▶ [EXERCISE INSTRUCTIONS] Repeat every line, exactly, from the very first through the one where "random.seed(7)" appears. Add nothing else.

▶ [GIVEN MATERIAL]
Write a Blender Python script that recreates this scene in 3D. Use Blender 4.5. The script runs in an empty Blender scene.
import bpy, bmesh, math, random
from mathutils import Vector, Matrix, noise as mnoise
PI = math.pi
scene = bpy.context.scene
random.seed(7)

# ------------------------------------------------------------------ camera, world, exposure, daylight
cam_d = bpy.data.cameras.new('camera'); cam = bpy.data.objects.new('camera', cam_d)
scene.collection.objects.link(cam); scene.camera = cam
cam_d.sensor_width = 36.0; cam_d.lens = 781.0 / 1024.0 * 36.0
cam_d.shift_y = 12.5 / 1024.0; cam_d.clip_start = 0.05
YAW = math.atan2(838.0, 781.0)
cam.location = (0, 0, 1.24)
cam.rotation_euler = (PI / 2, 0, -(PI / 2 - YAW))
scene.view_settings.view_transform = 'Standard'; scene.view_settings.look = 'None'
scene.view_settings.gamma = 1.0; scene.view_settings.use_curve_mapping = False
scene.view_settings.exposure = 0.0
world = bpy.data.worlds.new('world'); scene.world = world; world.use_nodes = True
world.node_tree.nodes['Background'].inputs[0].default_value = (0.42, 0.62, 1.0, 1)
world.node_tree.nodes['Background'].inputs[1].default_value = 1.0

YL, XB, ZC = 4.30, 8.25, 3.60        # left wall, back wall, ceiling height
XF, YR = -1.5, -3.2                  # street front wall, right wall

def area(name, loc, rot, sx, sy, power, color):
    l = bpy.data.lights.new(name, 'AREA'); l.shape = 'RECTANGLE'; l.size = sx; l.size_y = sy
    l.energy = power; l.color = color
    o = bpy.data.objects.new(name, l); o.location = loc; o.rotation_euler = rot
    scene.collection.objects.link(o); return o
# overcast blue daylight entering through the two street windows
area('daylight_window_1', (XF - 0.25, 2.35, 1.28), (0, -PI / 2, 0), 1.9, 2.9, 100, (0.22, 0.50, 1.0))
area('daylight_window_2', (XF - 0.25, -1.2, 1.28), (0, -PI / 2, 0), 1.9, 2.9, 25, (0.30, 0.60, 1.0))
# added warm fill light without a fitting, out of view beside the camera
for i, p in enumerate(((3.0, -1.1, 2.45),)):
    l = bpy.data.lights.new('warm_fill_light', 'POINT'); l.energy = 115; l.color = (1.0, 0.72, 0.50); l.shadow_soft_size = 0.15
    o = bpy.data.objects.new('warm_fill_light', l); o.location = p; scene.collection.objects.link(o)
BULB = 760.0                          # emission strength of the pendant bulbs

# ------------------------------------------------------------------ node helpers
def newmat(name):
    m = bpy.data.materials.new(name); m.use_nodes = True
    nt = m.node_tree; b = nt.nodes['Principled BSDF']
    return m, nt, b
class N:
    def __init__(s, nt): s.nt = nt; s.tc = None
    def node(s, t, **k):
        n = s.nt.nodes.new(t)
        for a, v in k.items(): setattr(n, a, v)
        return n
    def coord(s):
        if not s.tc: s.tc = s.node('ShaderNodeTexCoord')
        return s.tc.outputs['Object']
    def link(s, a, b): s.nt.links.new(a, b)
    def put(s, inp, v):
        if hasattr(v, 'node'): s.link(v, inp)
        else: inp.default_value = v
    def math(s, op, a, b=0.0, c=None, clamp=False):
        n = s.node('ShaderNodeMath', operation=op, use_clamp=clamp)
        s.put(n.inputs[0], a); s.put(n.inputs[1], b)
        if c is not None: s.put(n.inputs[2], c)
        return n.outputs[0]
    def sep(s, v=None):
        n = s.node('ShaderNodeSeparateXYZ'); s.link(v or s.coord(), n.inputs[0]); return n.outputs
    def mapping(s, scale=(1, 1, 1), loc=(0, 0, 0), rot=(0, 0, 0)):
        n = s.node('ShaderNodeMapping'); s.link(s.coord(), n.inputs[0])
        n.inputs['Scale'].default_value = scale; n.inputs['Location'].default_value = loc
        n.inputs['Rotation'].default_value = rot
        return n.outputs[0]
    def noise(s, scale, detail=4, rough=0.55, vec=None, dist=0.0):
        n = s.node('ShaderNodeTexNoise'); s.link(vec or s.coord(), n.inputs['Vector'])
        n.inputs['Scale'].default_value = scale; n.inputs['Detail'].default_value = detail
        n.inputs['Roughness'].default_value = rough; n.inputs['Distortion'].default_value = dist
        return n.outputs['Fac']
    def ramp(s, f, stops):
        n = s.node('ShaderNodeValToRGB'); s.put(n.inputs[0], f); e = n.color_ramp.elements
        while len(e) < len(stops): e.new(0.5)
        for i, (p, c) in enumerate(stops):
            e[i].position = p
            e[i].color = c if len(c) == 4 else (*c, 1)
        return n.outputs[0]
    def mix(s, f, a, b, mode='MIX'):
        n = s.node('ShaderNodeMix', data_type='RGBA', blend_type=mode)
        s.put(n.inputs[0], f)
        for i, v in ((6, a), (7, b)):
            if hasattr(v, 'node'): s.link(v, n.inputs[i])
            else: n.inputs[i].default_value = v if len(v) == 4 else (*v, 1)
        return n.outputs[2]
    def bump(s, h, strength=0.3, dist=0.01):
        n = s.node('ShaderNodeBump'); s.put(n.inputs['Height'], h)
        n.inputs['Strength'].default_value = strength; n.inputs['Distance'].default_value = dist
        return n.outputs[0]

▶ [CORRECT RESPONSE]
Write a Blender Python script that recreates this scene in 3D. Use Blender 4.5. The script runs in an empty Blender scene.
import bpy, bmesh, math, random
from mathutils import Vector, Matrix, noise as mnoise
PI = math.pi
scene = bpy.context.scene
random.seed(7)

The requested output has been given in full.